The request: What do the lines from the top of the data through the line with "R = math.radians" say? Quote them exactly and include both ends.

----- Collected material

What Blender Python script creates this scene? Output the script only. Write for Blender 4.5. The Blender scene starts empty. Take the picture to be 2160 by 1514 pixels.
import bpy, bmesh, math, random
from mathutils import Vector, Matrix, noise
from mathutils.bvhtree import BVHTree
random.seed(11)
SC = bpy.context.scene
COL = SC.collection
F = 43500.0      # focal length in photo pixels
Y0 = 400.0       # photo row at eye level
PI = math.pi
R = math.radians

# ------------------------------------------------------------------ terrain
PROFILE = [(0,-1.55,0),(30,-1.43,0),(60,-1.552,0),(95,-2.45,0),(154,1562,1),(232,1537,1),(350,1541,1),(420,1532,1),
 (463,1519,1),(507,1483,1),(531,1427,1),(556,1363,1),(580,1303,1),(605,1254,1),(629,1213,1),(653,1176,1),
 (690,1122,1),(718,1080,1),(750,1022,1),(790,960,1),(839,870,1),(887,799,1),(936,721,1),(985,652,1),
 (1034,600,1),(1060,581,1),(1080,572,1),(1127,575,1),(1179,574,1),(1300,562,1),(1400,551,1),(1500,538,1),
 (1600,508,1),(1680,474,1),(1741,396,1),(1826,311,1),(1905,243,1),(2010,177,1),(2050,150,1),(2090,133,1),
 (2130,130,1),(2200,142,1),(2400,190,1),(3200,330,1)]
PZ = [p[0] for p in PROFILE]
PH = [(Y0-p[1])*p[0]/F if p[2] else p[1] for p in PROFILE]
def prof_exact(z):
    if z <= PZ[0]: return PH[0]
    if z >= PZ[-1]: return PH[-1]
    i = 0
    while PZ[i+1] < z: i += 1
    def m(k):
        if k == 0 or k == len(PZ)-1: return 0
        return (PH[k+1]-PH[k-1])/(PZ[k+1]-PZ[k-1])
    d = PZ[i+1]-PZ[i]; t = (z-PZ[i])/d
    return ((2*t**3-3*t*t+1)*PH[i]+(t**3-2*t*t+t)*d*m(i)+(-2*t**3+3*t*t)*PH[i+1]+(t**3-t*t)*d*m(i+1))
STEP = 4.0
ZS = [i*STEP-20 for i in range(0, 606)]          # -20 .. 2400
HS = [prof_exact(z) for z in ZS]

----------

Finished task:
What Blender Python script creates this scene? Output the script only. Write for Blender 4.5. The Blender scene starts empty. Take the picture to be 2160 by 1514 pixels.
import bpy, bmesh, math, random
from mathutils import Vector, Matrix, noise
from mathutils.bvhtree import BVHTree
random.seed(11)
SC = bpy.context.scene
COL = SC.collection
F = 43500.0      # focal length in photo pixels
Y0 = 400.0       # photo row at eye level
PI = math.pi
R = math.radians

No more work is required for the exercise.